United Utilities, which looks after water supplies for both Sefton and West Lancashire, said that it has applied to the Environment Agency for permission to drain more water from the lakes, rivers and resevoirs which provide your water, as the current dry spell shows no sign of ending.

“Now, more than ever we need people to use water wisely. We’re monitoring the situation day by day, but if we don’t have any significant rainfall by the end of this month we will need a hosepipe ban to help conserve essential supplies," said John Sanders, the company's water regulation and strategy manager.

"Of course we need to balance the needs of our customers with the needs of the environment. By using water wisely we can all help to maintain supplies and keep rivers flowing.

"It's been an unprecedented period of dry weather since December 2009, and we need to take action now so we can tap into available water resources if the dry weather continues."

The company told The Champion that it is going through the legal process of gaining permission to extract more water from Ennerdale Water in West Cumbria, one of its main sources of water for the north west, and that it is urging residents to make sure they use their water wisely in case supplies run short.

The Environment Agency said the application follows the driest start to the year in the region since 1929, with many reservoirs now under half capacity, and with the dry weather expected to continue well into July.

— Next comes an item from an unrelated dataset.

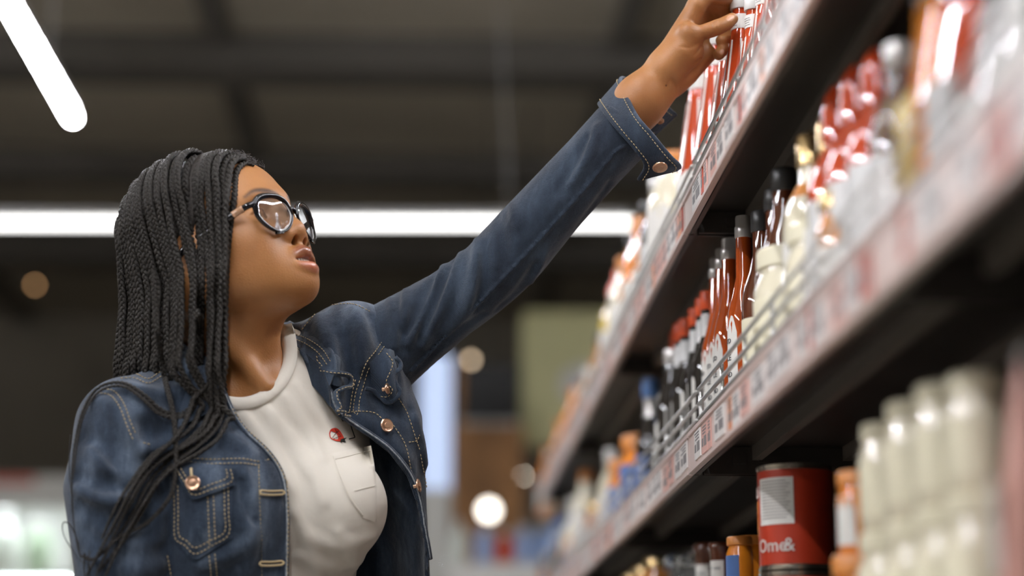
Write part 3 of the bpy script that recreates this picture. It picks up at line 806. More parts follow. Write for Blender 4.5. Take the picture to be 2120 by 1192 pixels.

"We are working to balance the water needs of people, businesses and the environment in the North West. We are working closely with United Utilities to make sure they are doing everything they can to secure water supplies, manage customer demand and tackle leakage," said Bill Darbyshire, the agency's drought manager.

"Drought also has serious consequences for wildlife and Environment Agency officers are increasing river monitoring to actively manage any environmental impacts from drought. The situation in North West England is a reminder that water is a precious resource which we must all use more wisely."